◆ EXERCISE TASK
Spot every line with the word "this" and return it.
* BEGIN RECORDS PROVIDED *
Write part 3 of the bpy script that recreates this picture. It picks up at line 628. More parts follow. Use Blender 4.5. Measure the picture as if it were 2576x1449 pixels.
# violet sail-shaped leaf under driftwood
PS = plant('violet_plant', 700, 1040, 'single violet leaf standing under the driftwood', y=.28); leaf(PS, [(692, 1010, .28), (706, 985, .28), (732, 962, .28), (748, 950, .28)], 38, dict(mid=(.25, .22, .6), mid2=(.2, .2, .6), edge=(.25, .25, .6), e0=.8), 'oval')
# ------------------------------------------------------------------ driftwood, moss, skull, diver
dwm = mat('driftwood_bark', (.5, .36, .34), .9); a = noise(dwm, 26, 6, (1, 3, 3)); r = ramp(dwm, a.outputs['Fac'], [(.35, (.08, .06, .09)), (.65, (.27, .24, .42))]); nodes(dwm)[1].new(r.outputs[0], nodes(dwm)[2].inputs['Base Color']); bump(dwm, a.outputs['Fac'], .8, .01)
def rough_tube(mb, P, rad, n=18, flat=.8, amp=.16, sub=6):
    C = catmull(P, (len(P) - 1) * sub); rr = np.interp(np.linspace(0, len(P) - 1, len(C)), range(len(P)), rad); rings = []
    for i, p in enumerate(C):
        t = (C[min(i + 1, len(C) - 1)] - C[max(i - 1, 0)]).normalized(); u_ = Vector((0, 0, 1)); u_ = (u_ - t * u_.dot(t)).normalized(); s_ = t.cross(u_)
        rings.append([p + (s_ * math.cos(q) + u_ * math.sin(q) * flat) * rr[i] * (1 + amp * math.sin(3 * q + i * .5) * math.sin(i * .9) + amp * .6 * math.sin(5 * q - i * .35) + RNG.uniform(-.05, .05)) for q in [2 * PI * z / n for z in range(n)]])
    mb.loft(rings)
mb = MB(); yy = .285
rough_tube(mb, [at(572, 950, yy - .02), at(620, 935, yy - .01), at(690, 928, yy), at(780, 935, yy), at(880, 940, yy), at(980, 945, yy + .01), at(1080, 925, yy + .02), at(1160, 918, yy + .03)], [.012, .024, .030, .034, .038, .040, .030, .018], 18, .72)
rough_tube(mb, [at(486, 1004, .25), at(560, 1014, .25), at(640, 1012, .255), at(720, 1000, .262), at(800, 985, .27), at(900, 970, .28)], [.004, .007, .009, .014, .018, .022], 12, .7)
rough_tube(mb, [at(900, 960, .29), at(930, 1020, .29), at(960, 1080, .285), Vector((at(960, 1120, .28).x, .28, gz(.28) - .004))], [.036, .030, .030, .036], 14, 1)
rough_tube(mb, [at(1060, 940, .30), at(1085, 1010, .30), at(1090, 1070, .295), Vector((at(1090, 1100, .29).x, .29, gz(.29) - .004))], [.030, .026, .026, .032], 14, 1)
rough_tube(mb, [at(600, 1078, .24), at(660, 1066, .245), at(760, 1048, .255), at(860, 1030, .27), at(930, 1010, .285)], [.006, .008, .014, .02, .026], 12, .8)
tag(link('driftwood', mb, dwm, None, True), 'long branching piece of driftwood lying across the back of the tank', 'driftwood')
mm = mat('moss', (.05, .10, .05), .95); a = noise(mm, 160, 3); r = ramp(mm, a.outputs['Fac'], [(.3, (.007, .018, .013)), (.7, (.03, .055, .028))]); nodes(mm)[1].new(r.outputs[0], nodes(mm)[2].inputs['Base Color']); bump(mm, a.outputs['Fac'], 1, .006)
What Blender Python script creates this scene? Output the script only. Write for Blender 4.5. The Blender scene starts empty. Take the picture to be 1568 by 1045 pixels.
* END RECORDS PROVIDED *
◆ ANSWER BELOW
Write part 3 of the bpy script that recreates this picture. It picks up at line 628. More parts follow. Use Blender 4.5. Measure the picture as if it were 2576x1449 pixels.
What Blender Python script creates this scene? Output the script only. Write for Blender 4.5. The Blender scene starts empty. Take the picture to be 1568 by 1045 pixels.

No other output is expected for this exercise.